In the end, after nearly 48 hours of constant work in the lab, we actually got a robot that worked. There were a few hurdles along the way, however:

Round 1.

What happened: The first and qualifying round was a dissapointment for us and a great many other teams. Unexplained Bacon started on time, opened but at a strange angle, and then didn't back against the back wall completely. When it moved forward to align, it did so incorerctly (because it didn't back up properly), and completely missed the first ball. When it moved back and forward to find the barrier, it was so off-kilter that it hit the barrier off-center such that no switch contacted, and sat there grating its wheels for the rest of the 60 seconds.

The reason: Getting stuck on the barrier was not supposed to happen; the actual result would have been for the robot to timeout, assume Plan C, which was wrong in that case, but it would have driven around and bumped into things a lot, at any rate. It turned out that we had faulty code: we checked the timeout, but never incremented it -- so U.B. just waited forever.

Qualification:

After some serious bug-fixing, we decided that Unexplained Bacon was ready to give it a try, and asked for a qualification round. The T.A. placed our robot in the South orientation on the White side, which ironically was our default side and orientation for the robot to assume if anything went horribly wrong. It started, accurately oriented, and pushed in the first ball, qualifying us. It then went on with the strategy, properly selecting it's plan. However, once it started driving around the barrier, the right wheel got caught on the wall, and the robot drove right into it. We qualified, but we were disappoined by not being able to see our robot score more than one ball.

Round 2:

What happened: In this round, U.B. oriented entirely wrong, spinning around nearly 270 degrees (when no orient spin should have gone more than 90 degrees). When it unfolded, it jammed between the barrier and the back wall of the board. Of course, with this exception, it did everything else just fine -- just 90 degrees off. It drove sideways (and got stuck), drove forward toward the wall on the far side of the trough, spun it's wheels for a while, and then drove toward the enemy side. Which, oddly enough, was the wrong direction it should have driven in since it was against the wrong wall. Luckily, it didn't fall off the table.

The reason: The entire problem was involved in misorientation. We believe that the new paint work on the tables was a very large part of this: 1) the table was a lot shinier and the colors brighter, which may have foiled the IR sensors, and 2) because of the new paint, the traction between the board and the robot's wheels was much higher than expected, allowing it to spin farther.

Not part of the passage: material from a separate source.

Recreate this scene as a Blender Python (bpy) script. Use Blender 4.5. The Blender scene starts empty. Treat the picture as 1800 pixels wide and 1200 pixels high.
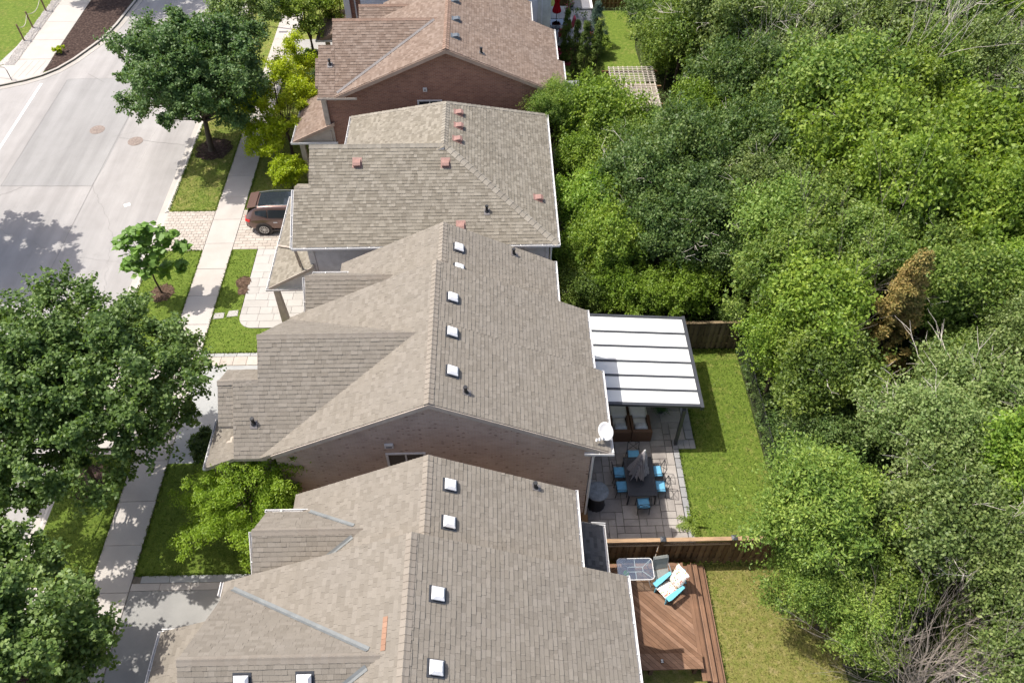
import bpy, math, random
import numpy as np
from mathutils import Vector, Matrix
R_ = math.radians
scene = bpy.context.scene
COL = scene.collection
random.seed(7); RNG = np.random.default_rng(7)

# ------------------------------------------------------------------ camera, sky, sun, exposure
CAMH = 28.0
cam_d = bpy.data.cameras.new('camera'); cam_d.lens = 28.0; cam_d.sensor_width = 36.0
cam_d.clip_end = 2000.0; cam_d.clip_start = 0.5
cam = bpy.data.objects.new('camera', cam_d); COL.objects.link(cam)
cam.location = (0, 0, CAMH); cam.rotation_euler = (R_(90 - 49.43), 0, R_(-1.25))
scene.camera = cam

SUN_DIR = Vector((0.505, -0.14, -1.0)).normalized()
sun_elev = math.asin(-SUN_DIR.z)
world = bpy.data.worlds.new('World'); scene.world = world; world.use_nodes = True
wn = world.node_tree; wn.nodes.clear()
sky = wn.nodes.new('ShaderNodeTexSky'); sky.sky_type = 'NISHITA'; sky.sun_disc = False
sky.sun_elevation = sun_elev
sky.sun_rotation = math.atan2(-SUN_DIR.x, -SUN_DIR.y)
sky.air_density = 0.75; sky.dust_density = 3.5; sky.ozone_density = 0.4
bg = wn.nodes.new('ShaderNodeBackground'); bg.inputs[1].default_value = 0.15
wo = wn.nodes.new('ShaderNodeOutputWorld')
wn.links.new(sky.outputs[0], bg.inputs[0]); wn.links.new(bg.outputs[0], wo.inputs[0])
sun_d = bpy.data.lights.new('sun', 'SUN'); sun_d.energy = 3.6; sun_d.angle = R_(0.5); sun_d.color = (1.0, 0.955, 0.89)
sun = bpy.data.objects.new('sun', sun_d); COL.objects.link(sun)
sun.rotation_euler = SUN_DIR.to_track_quat('-Z', 'Y').to_euler(); sun.location = (-20, 10, 60)
scene.view_settings.view_transform = 'Standard'; scene.view_settings.look = 'None'
scene.view_settings.exposure = 0.80; scene.view_settings.gamma = 1.0
scene.view_settings.use_curve_mapping = False
scene.render.engine = 'CYCLES'
scene.cycles.max_bounces = 6; scene.cycles.diffuse_bounces = 3; scene.cycles.glossy_bounces = 2
scene.cycles.transmission_bounces = 4; scene.cycles.transparent_max_bounces = 6
scene.cycles.caustics_reflective = False; scene.cycles.caustics_refractive = False

# ------------------------------------------------------------------ materials
class NT:
    def __init__(s, name):
        s.m = bpy.data.materials.new(name); s.m.use_nodes = True
        s.t = s.m.node_tree; s.t.nodes.clear()
        s.out = s.t.nodes.new('ShaderNodeOutputMaterial')
    def n(s, typ, ins=None, **props):
        nd = s.t.nodes.new('ShaderNode' + typ)
        for k, v in props.items(): setattr(nd, k, v)
        for k, v in (ins or {}).items():
            sock = nd.inputs[k]
            if hasattr(v, 'is_output'): s.t.links.new(v, sock)
            else:
                if isinstance(v, (tuple, list)) and len(v) == 3 and sock.type == 'RGBA': v = (*v, 1)
                sock.default_value = v
        return nd
    def math(s, op, a, b=None, clamp=False):
        ins = {0: a}
        if b is not None: ins[1] = b
        return s.n('Math', ins, operation=op, use_clamp=clamp).outputs[0]
    def mix(s, f, a, b, blend='MIX'):
        nd = s.n('Mix', None, data_type='RGBA', blend_type=blend)
        for i, v in ((0, f), (6, a), (7, b)):
            if hasattr(v, 'is_output'): s.t.links.new(v, nd.inputs[i])
            else: nd.inputs[i].default_value = (*v, 1) if isinstance(v, (tuple, list)) and len(v) == 3 else v
        return nd.outputs[2]
    def pos(s): return s.n('NewGeometry').outputs['Position']
    def obj(s): return s.n('TexCoord').outputs['Object']
    def noise(s, scale, detail=3, vec=None, rough=.55):
        return s.n('TexNoise', {'Vector': vec if vec is not None else s.pos(), 'Scale': scale, 'Detail': detail, 'Roughness': rough}).outputs[0]
    def ramp(s, f, stops, interp='LINEAR'):
        nd = s.n('ValToRGB', {0: f}); cr = nd.color_ramp; cr.interpolation = interp
        while len(cr.elements) < len(stops): cr.elements.new(.5)
        for e, (p, c) in zip(cr.elements, stops):
            e.position = p; e.color = (*c, 1) if len(c) == 3 else c
        return nd.outputs[0]
    def rnd(s):
        a = s.n('NewGeometry').outputs['Random Per Island']; b = s.n('ObjectInfo').outputs['Random']
        return s.math('FRACT', s.math('ADD', a, b))
    def scalev(s, vec, sc):
        return s.n('VectorMath', {0: vec, 1: sc}, operation='MULTIPLY').outputs[0]
    def bump(s, h, strength=.3, dist=.02):
        return s.n('Bump', {'Height': h, 'Strength': strength, 'Distance': dist}).outputs[0]
    def done(s, col, rough=.8, spec=.3, metal=0., normal=None, **kw):
        ins = {'Base Color': col, 'Roughness': rough, 'Specular IOR Level': spec, 'Metallic': metal}
        if normal is not None: ins['Normal'] = normal
        ins.update(kw)
        b = s.n('BsdfPrincipled', ins)
        s.t.links.new(b.outputs[0], s.out.inputs[0]); return s.m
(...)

Of course, because it detected the entirely wrong orientation and side, there was a very high chance we accidently placed the head of sensors hanging from the robot in the wrong place. We may never really know.

Conclusion:

Unexplanied Bacon ended Round 2 with two losses, and was eliminated from the competition. We had failed in both our goals:

1. Win the competition
2. If the competition cannot be won, make it to the televised round and have the robot fall off the table and shatter.